Moreover, a comparison of Korea and China, which are important and adjacent in Asia, and conducting an empirical analysis indicated differences and related implications between the two countries. South Korea and China pay more attention to DT, but the two countries focus differently on ESG. In recent years, South Korean enterprises have used ESG as a business strategy, while Chinese enterprises focus mainly on ESG disclosure and ESG evaluation. Therefore, the practice of ESG in enterprises of the two countries is different, which leads to differences between Korea and China. This study expands the existing literature on the effects of DT and the driving factors of ESG management and reports ways in which DT affects ESG management, providing an empirical basis for further deepening ESG theory and practice in Korea and China under the digital environment.

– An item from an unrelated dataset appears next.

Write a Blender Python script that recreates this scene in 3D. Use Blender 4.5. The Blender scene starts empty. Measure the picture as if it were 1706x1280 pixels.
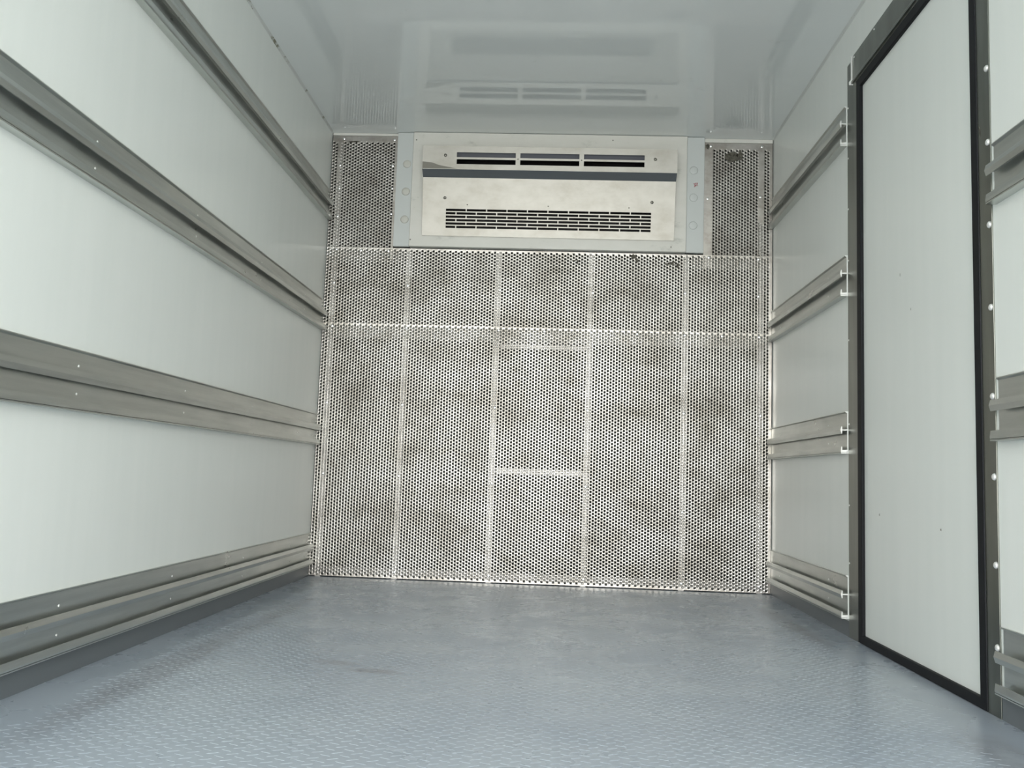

5.3. Limitations and Future Research

Although this study contains the above meaningful academic and policy implications, it had the following limitations, which may be important for future research. First, there is a limit to generalizing the results of this study because the results were derived from a cross-sectional study rather than a longitudinal study. A supplementary study through a longitudinal study should be conducted because there may be a time lag when measuring management performance. Second, there are limitations in sample selection. This study researched companies in Chungcheongbuk-do in Korea and Shandong Province in China. In the future, it will be necessary to expand the study to other regions of the two countries or other countries. Third, the investigation did not compare the impact of DT on business performance across different industries or company sizes. This can limit the competence to assess the relative effectiveness of DT in various contexts. Nevertheless, academic, policy, and practical implications through the basic model of this study could be a valuable basis for future research.